Understanding the portable mortgage
A portable mortgage is one option that is lease explained and understood.
07:28 26 December 2013
Many people look at a portable mortgage and think that it might be a good idea. Unfortunately, it might not be as portable as you might think. Portable products mean that you have the ability to move your mortgage when you move locations. There are a few conditions however, and most people do not realise that by picking this particular product might not be as great as it sounds.
- Qualifications – In order to move the mortgage from one location to another you have to qualify for it. This means that if you were making £100,000 when you were first approved and now you make £75,000, you might not qualify. If you do not meet the criteria then the portable mortgage becomes less convenient and more of a detriment.

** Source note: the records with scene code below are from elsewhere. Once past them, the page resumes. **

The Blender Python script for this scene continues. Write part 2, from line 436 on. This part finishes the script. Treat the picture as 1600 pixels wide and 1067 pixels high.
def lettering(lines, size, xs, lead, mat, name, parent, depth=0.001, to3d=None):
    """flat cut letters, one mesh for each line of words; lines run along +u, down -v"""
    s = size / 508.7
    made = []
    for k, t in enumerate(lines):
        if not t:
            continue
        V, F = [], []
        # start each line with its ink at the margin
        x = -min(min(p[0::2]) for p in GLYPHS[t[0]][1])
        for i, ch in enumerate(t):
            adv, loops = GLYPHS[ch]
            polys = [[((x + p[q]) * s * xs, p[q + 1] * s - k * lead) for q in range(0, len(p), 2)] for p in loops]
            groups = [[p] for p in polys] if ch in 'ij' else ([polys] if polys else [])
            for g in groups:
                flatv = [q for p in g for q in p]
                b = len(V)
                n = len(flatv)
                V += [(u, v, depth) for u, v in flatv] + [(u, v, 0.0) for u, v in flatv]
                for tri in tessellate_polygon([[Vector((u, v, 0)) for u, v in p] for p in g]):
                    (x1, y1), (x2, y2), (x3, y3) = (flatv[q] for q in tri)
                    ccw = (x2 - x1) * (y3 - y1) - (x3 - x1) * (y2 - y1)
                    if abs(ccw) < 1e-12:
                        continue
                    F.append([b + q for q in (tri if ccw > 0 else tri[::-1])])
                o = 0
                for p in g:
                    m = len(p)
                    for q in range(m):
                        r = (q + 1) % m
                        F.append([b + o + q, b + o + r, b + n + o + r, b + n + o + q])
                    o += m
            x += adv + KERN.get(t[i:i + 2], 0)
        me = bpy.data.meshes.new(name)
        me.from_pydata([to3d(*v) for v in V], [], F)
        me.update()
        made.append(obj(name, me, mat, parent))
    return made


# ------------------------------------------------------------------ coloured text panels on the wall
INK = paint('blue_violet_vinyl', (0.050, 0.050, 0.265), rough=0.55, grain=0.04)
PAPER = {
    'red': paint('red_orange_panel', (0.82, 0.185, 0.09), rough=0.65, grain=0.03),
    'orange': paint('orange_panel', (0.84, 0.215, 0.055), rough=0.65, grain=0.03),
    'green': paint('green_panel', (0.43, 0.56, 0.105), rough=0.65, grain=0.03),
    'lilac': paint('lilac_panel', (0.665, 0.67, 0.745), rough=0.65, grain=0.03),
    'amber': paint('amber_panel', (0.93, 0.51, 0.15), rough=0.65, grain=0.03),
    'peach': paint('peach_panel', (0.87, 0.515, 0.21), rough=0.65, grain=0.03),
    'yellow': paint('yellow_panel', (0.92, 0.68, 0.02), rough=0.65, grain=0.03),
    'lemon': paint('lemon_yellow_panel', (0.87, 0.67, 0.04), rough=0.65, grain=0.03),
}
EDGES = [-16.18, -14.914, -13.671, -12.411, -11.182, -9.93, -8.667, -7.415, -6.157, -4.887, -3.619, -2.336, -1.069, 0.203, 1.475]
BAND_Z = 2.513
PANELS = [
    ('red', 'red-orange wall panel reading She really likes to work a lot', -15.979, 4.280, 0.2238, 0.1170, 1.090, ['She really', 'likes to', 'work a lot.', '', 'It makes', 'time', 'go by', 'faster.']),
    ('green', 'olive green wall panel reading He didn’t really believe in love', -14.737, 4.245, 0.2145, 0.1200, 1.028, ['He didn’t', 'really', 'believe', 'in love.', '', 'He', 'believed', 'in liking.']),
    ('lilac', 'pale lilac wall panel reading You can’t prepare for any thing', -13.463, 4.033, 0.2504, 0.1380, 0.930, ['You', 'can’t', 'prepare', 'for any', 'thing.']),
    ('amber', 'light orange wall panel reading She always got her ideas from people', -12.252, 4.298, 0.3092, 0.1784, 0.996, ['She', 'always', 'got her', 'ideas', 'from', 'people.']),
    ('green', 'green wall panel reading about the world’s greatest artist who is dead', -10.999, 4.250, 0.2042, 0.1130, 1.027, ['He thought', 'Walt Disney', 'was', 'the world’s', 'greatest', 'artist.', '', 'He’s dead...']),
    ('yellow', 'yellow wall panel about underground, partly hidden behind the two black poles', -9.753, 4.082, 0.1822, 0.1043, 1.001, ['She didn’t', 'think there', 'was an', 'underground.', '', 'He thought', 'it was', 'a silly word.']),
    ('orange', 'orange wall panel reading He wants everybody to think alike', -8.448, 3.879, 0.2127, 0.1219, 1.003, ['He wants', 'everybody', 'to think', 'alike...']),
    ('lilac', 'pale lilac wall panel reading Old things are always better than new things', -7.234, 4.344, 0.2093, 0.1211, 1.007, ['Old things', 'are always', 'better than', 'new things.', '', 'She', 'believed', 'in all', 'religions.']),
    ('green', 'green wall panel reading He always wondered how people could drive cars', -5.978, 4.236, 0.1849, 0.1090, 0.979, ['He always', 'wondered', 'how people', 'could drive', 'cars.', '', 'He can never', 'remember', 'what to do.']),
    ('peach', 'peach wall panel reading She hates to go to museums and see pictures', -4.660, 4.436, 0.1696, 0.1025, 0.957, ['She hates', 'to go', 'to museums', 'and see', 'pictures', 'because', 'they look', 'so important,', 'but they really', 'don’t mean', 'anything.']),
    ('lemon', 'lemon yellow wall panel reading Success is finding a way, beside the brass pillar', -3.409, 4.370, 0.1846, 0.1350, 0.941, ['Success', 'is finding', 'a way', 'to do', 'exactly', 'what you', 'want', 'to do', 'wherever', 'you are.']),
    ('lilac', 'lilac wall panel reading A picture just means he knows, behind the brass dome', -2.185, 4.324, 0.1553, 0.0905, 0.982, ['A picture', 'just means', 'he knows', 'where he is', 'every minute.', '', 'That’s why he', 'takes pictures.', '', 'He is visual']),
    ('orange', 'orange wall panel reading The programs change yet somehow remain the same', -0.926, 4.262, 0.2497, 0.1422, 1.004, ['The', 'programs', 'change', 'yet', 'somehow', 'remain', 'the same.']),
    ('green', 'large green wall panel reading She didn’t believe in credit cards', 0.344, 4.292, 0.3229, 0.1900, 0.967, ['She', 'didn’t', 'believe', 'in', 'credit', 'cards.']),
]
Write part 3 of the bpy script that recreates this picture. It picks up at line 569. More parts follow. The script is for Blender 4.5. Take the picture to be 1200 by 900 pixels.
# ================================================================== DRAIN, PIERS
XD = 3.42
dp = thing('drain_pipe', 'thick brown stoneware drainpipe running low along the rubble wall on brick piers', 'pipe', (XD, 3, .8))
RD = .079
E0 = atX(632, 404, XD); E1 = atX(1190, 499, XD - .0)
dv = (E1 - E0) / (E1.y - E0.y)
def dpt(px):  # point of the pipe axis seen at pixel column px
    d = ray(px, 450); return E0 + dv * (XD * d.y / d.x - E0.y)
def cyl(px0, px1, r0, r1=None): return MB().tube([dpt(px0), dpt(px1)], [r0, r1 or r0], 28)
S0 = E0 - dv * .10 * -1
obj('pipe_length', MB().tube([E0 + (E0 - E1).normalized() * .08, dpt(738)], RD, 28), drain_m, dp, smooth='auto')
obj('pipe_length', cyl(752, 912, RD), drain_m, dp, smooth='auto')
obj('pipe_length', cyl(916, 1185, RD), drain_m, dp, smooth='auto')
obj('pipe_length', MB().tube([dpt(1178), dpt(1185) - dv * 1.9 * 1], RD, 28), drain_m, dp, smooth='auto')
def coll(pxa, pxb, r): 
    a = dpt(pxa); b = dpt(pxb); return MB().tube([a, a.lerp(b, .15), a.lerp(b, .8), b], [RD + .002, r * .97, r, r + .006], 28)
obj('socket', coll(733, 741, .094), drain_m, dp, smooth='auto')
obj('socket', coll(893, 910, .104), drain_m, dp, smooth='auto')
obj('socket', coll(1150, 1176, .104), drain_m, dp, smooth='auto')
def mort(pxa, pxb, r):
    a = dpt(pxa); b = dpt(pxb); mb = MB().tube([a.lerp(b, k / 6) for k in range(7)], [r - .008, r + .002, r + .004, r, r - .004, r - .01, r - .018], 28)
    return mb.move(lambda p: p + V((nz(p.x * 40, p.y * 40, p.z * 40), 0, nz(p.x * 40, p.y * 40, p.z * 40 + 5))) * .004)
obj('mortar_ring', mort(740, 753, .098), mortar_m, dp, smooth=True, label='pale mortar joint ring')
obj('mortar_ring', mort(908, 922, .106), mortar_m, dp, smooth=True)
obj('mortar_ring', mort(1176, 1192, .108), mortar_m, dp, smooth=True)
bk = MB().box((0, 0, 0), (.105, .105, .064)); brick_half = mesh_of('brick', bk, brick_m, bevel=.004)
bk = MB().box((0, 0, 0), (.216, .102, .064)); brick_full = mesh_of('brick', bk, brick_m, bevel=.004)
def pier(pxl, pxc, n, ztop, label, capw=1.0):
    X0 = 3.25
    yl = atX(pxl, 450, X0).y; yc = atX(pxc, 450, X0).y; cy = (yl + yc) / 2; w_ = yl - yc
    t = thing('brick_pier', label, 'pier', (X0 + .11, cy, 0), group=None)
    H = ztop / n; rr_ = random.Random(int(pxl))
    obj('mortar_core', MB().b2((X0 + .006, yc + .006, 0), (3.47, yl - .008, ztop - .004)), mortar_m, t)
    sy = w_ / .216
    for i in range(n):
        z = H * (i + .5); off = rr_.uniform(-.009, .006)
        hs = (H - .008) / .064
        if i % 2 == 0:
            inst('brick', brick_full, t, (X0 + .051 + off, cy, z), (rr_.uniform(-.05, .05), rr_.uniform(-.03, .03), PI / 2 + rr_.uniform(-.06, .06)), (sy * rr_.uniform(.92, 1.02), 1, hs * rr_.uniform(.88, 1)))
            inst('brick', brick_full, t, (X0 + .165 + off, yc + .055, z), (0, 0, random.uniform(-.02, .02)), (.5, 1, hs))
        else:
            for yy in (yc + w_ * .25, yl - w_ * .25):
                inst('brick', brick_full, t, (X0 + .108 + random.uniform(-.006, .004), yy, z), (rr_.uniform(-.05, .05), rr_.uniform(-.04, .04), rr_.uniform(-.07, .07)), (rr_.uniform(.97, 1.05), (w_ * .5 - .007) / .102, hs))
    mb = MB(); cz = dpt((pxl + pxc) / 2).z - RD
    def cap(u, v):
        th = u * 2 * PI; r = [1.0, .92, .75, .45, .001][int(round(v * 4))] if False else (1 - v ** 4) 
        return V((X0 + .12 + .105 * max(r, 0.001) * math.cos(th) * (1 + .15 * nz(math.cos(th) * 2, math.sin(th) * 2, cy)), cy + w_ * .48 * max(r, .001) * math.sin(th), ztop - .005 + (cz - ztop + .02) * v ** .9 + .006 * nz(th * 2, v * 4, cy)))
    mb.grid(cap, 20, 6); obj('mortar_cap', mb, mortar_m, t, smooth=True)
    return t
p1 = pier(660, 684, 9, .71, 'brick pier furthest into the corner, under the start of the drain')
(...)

- Early pay off- some mortgage options include allowing you to pay the entire balance off, or pay more of the balance off when you have the available funds. Unfortunately, many times there is a fee called an early repayment penalty that is imposed if you attempt to do this. This applies to selling a property. When a home is sold, the money is used to pay off the existing mortgage. Using a portable lending option means that you have the ability to move the remaining balance to a new location.
These are just two of the potential issues that may come up when you are attempting to port a mortgage. Each lending institution has their own set of criteria. It is important if you are going to choose this type of lending option for your home that you know what the criteria for your institution is and that you are reasonably sure you will continue to meet this criteria for the life of your mortgage.